Il faut repousser au maximum les matchs en étendant le calendrier. Nous avons un petit espoir, le 17-19 novembre l’IIHF devrait prendre la décision d’annuler les championnats du monde Elite en Biélorussie. Si c’est le cas tous les autres championnats seraient annulés puisque ce sont les Mondiaux élite qui financent tous les autres. Cela nous permettrait d’avoir un calendrier dégagé sur le printemps et nous ne serions pas en interférence avec les championnats du monde en Slovénie courant mai…
Plan de match : malgré tout cela une bonne nouvelle est arrivée : Alexandre Texier joue pour Grenoble, comment cela s’est-il passé ?

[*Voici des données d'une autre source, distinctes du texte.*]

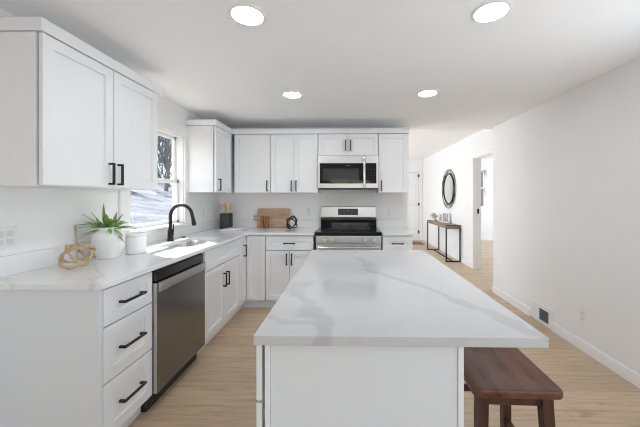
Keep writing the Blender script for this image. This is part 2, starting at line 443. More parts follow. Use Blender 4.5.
# hall end door
mb = MB().box(1.39, 2.195, HB + 0.03, HB + 0.07, 0.005, 2.115, 0.003)
for (a, c) in ((0.2, 0.95), (1.08, 1.95)):
    for (p, q) in ((1.48, 1.76), (1.83, 2.11)): mb.box(p, q, HB + 0.022, HB + 0.034, a, c, 0.006)
d1 = struct(mb.build('door_1', M['trim']))
MB().box(1.29, 1.38, HB - 0.018, HB, 0, 2.12, .003).box(2.2, 2.29, HB - 0.018, HB, 0, 2.12, .003).box(1.29, 2.29, HB - 0.018, HB, 2.12, 2.22, .003).build('door_casing', M['trim'], d1)
for z in (2.0, 1.12, 0.26):
    MB().box(2.178, 2.214, HB - 0.03, HB + 0.03, z - 0.042, z + 0.042, 0.003).build('hinge', M['black'], d1)
MB().cyl((1.46, HB + 0.03, 0.98), (1.46, HB - 0.03, 0.98), 0.012).lathe([(0, -.028), (.02, -.02), (.028, 0), (.02, .02), (0, .028)], 16, (1.46, HB - 0.05, 0.98)).build('door_knob', M['black'], d1)

# sink window
def double_hung(name, fn, u0, u1, z0, z1, zr, deep, casing=0.10, sill=True):
    """fn(u, depth, z): depth grows outwards from the inner wall face (negative = into the room)"""
    def bx(mb, ua, ub, da, db, za, zb, bev=0.0):
        p, q = fn(ua, da, za), fn(ub, db, zb)
        return mb.box(min(p[0], q[0]), max(p[0], q[0]), min(p[1], q[1]), max(p[1], q[1]), min(p[2], q[2]), max(p[2], q[2]), bev)
    mb = MB()                                           # jamb liner
    bx(mb, u0 - .001, u0 + .012, 0, deep, z0, z1); bx(mb, u1 - .012, u1 + .001, 0, deep, z0, z1)
    bx(mb, u0, u1, 0, deep, z1 - .012, z1 + .001); bx(mb, u0, u1, 0, deep, z0 - .001, z0 + .012)
    w = struct(mb.build(name, M['trim']))
    mb = MB()
    bx(mb, u0 - casing, u0 + .004, -.02, 0, z0 - 0.0, z1 + casing, .004); bx(mb, u1 - .004, u1 + casing, -.02, 0, z0, z1 + casing, .004)
    bx(mb, u0, u1, -.02, 0, z1 - .004, z1 + casing, .004)
    mb.build('window_casing', M['trim'], w)
    if sill:
        mb = MB(); bx(mb, u0 - casing - .01, u1 + casing + .01, -.04, .03, z0 - .02, z0 + .004, .004)
        mb.build('window_sill', M['trim'], w)
    for (nm, a, c, d) in (('upper_sash', zr - .02, z1 - .012, .075), ('lower_sash', z0 + .012, zr + .02, .045)):
        mb = MB(); s = .034
        bx(mb, u0 + .012, u0 + .012 + s, d, d + .03, a, c, .003); bx(mb, u1 - .012 - s, u1 - .012, d, d + .03, a, c, .003)
        bx(mb, u0 + .012, u1 - .012, d, d + .03, c - s, c, .003); bx(mb, u0 + .012, u1 - .012, d, d + .03, a, a + s, .003)
        so = mb.build(nm, M['trim'], w)
        mb = MB(); bx(mb, u0 + .04, u1 - .04, d + .012, d + .018, a + .028, c - .028)
        mb.build('pane', M['glass'], so)
    return w
double_hung('window_1', lambda u, d, z: (WL - d, u, z), 2.37, 3.18, 1.045, 2.0, 1.50, 0.12)
double_hung('window_2', lambda u, d, z: (u, HB + d, z), 3.90, 4.28, 1.0, 2.18, 1.62, 0.14, 0.06)
double_hung('added_window_hall', lambda u, d, z: (WL - d, u, z), 5.4, 7.8, 0.6, 2.0, 1.3, 0.12)  # unseen window added around the hall lamp
double_hung('added_window_right', lambda u, d, z: (WR + d, u, z), 0.0, 1.6, 0.7, 2.0, 1.35, 0.12)  # unseen window added around the right-hand lamp
# patio door behind the camera and side-room window frames
mb = MB()
for x in (-.85, .065, .98): mb.box(x, x + .07, -6.07, -6.01, 0, 2.15)
mb.box(-.85, 1.05, -6.07, -6.01, 2.08, 2.15).box(-.85, 1.05, -6.07, -6.01, 0, .25)
d3 = struct(mb.build('door_3', M['trim']))

# ------------------------------------------------------------------ cabinets
def shaker(x0, x1, z0, z1, fw=0.056, y=0.0, th=0.019, rec=0.012):
    mb = MB(); t = bmesh.new()
    def ring(i, yy): return [t.verts.new(p) for p in ((x0 + i, yy, z0 + i), (x1 - i, yy, z0 + i), (x1 - i, yy, z1 - i), (x0 + i, yy, z1 - i))]
    rs = [ring(0, y + th), ring(0, y + .0015), ring(.0015, y), ring(fw, y), ring(fw + .002, y + rec)]
    t.faces.new(rs[0])
    for A, B in zip(rs, rs[1:]):
        for j in range(4): t.faces.new((A[j], A[(j + 1) % 4], B[(j + 1) % 4], B[j]))
    t.faces.new(rs[-1][::-1])
    return mb._merge(t)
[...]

Oui dans toute cette morosité, nous avons eu la chance de voir revenir Alex. En fait c’est son agent qui nous a contacté car Columbus ne voulait pas qu’il ne joue pas pendant plusieurs mois. Il devait revenir en France pour être au plus près des siens. Il nous fait un cadeau incroyable pour nous et pour l’ensemble du hockey français. Vous savez dans ce genre de deal vous vous pliez aux demandes de la NHL mais ils ont été très compréhensifs. [NDLR : les assurances sont très souvent prises en charge par l’équipe qui consent le prêt vu les montants importants]. Nous aurions pu le prendre en joueur bénévole nos statuts nous le permettent et il était prêt à le faire. A vrai dire c’est moi qui ai souhaité qu’il ait un contrat afin qu’il soit protégé notamment en cas de blessure et qu’il ait une couverture sécurité sociale en bonne et dû forme. Il a un salaire d’un jeune joueur Français et je le remercie pour son geste.
Plan de match : Votre vision est très pessimiste, diriez-vous que l’ensemble du hockey français est en danger de mort ?
Très clairement oui. Si nous n’arrivons pas à trouver des solutions rapidement afin de faire tourner l’économie du hockey, je ne suis pas convaincu qu’il y ait beaucoup de clubs sur la ligne de départ lors de la prochaine saison en Magnus… Nous y compris. Cette problématique économique s’applique à l’ensemble des sports en salle actuellement. Le sport en France est entrain de mourir.